Open sets in continuous function space

Question

Let $Y,Z$ Hausdorff spaces, $Y$ compact, let $F\subseteq Z$ closed, $G \subseteq Y$ open. Then $\{ f | f^{-1} (F)\subseteq G \} $ is open in $\mathbb{C} (Y,Z) $ with the open-compact topology. I don't know how to prove this.

Answer 1

$\{ f | f^{-1} (F)\subseteq G \}=\{ f | f(Y\setminus G)\subseteq Z\setminus F\}. $

Answer 2

The basic idea is Alex' identity:

$$\{ f \mid f^{-1}[F]\subseteq G \}=\{ f \mid f[Y\setminus G]\subseteq Z\setminus F\}$$

Proof: if $f$ is in the left hand set, take $y \in Y \setminus G$ arbitrarily. Then $f(y) \notin F$, or otherwise (by definition) $y \in f^{-1}[F]$ and thus $f(y) \in G$ by $f$ being in the left hand set, contradiction, so $f[Y \setminus G] \subseteq Z \setminus F$, hence $f$ in the right hand set.

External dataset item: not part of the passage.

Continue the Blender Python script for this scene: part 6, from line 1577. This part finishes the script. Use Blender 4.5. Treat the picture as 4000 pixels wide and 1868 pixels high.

If $f$ is in the right hand set, let $y \in f^{-1}[F]$ be arbitrary. If $y \notin G$ we'd have $y \in Y\setminus G$ and so $f(y) \in f[Y\setminus G] \subseteq Z \setminus F$ and so $f(y) \notin F$, contradicting $y \in f^{-1}[F]$. So $y \in G$ and so $f$ is in the left hand set.

As $Y\setminus G$ is closed in $Y$ and $Y$ is compact, so is $Y\setminus G$. Moreover $Z \setminus F$ is open in $Z$, as $F$ is closed. So the right hand set is by definition open in the compact-open topology on $C(Y,Z)$ and hence so is the set we are interested in.